INSTRUCTION: Print the lines from the one that contains "Build this scene" to the one that contains "C.objects.link(sun)", inclusive, exactly as they appear, and please drop any pictures.

SUPPLIED MATERIAL:
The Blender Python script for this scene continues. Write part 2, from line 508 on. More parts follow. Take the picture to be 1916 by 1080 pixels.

==

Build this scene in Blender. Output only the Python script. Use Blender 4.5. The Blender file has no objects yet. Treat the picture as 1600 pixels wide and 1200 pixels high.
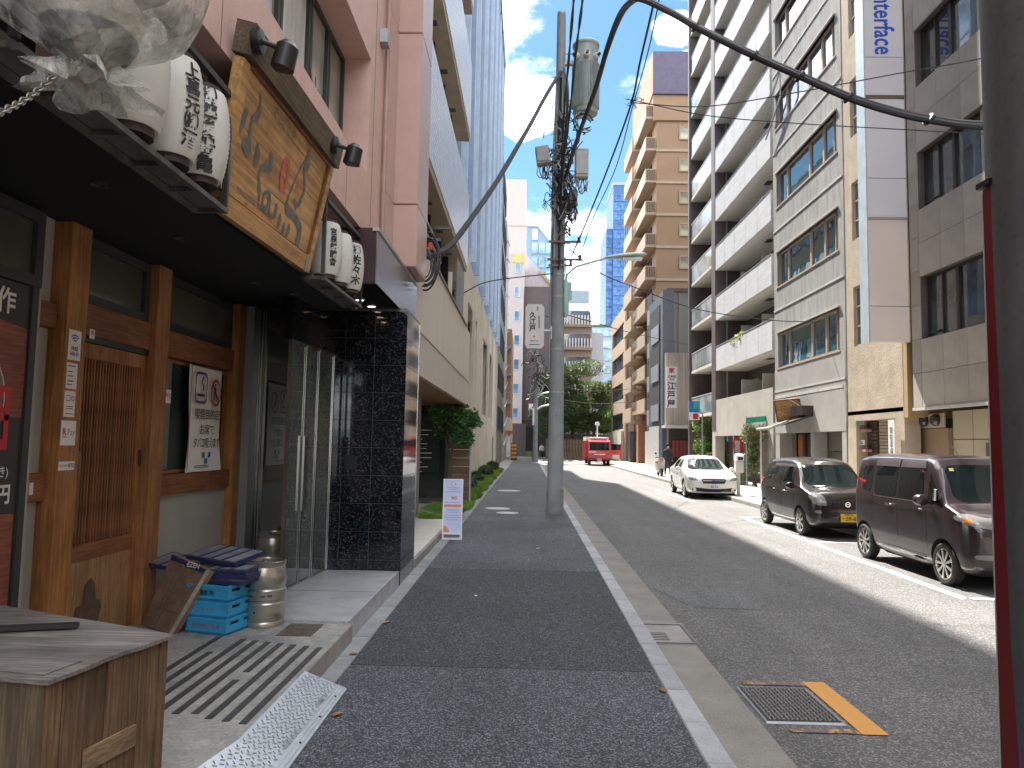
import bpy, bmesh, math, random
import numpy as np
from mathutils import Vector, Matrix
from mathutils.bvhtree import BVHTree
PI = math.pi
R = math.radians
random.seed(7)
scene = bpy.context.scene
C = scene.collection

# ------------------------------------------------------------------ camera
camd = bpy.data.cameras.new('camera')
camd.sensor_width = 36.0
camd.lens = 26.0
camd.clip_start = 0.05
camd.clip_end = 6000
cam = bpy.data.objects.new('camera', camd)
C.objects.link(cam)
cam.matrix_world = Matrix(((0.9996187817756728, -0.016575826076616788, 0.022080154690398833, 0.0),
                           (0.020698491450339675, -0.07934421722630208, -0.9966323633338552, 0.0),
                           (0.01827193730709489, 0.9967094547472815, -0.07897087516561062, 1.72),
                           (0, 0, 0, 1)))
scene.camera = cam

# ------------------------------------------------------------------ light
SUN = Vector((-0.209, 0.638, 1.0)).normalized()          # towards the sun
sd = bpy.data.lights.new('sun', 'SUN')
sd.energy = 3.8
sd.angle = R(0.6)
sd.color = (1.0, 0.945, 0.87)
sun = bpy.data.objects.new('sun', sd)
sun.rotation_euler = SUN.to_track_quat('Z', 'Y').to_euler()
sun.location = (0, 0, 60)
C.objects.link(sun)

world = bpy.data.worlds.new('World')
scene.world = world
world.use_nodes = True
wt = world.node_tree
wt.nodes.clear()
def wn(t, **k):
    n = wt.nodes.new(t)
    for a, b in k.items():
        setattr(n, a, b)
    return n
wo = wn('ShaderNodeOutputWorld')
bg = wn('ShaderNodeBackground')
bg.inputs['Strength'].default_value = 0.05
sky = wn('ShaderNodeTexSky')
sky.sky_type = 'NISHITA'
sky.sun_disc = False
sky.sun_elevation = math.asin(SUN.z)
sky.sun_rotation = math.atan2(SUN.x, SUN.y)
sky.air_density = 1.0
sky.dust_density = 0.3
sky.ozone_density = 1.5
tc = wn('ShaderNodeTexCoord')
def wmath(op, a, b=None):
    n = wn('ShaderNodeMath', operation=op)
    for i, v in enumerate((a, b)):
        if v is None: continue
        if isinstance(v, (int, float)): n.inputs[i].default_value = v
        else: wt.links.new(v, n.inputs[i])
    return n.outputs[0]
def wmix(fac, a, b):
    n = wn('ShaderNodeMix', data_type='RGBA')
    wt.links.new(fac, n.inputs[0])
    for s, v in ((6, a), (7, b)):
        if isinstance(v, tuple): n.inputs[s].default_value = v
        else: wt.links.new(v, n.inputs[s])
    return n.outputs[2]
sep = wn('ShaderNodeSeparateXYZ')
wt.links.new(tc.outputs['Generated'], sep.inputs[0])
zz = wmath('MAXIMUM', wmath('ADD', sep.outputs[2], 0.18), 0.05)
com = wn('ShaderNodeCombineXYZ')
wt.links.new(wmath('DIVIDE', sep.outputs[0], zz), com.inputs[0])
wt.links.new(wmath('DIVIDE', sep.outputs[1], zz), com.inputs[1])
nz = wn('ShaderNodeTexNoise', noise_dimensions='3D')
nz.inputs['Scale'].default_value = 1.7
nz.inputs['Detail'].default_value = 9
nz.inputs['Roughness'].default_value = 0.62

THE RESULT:
Build this scene in Blender. Output only the Python script. Use Blender 4.5. The Blender file has no objects yet. Treat the picture as 1600 pixels wide and 1200 pixels high.
import bpy, bmesh, math, random
import numpy as np
from mathutils import Vector, Matrix
from mathutils.bvhtree import BVHTree
PI = math.pi
R = math.radians
random.seed(7)
scene = bpy.context.scene
C = scene.collection

# ------------------------------------------------------------------ camera
camd = bpy.data.cameras.new('camera')
camd.sensor_width = 36.0
camd.lens = 26.0
camd.clip_start = 0.05
camd.clip_end = 6000
cam = bpy.data.objects.new('camera', camd)
C.objects.link(cam)
cam.matrix_world = Matrix(((0.9996187817756728, -0.016575826076616788, 0.022080154690398833, 0.0),
                           (0.020698491450339675, -0.07934421722630208, -0.9966323633338552, 0.0),
                           (0.01827193730709489, 0.9967094547472815, -0.07897087516561062, 1.72),
                           (0, 0, 0, 1)))
scene.camera = cam

# ------------------------------------------------------------------ light
SUN = Vector((-0.209, 0.638, 1.0)).normalized()          # towards the sun
sd = bpy.data.lights.new('sun', 'SUN')
sd.energy = 3.8
sd.angle = R(0.6)
sd.color = (1.0, 0.945, 0.87)
sun = bpy.data.objects.new('sun', sd)
sun.rotation_euler = SUN.to_track_quat('Z', 'Y').to_euler()
sun.location = (0, 0, 60)
C.objects.link(sun)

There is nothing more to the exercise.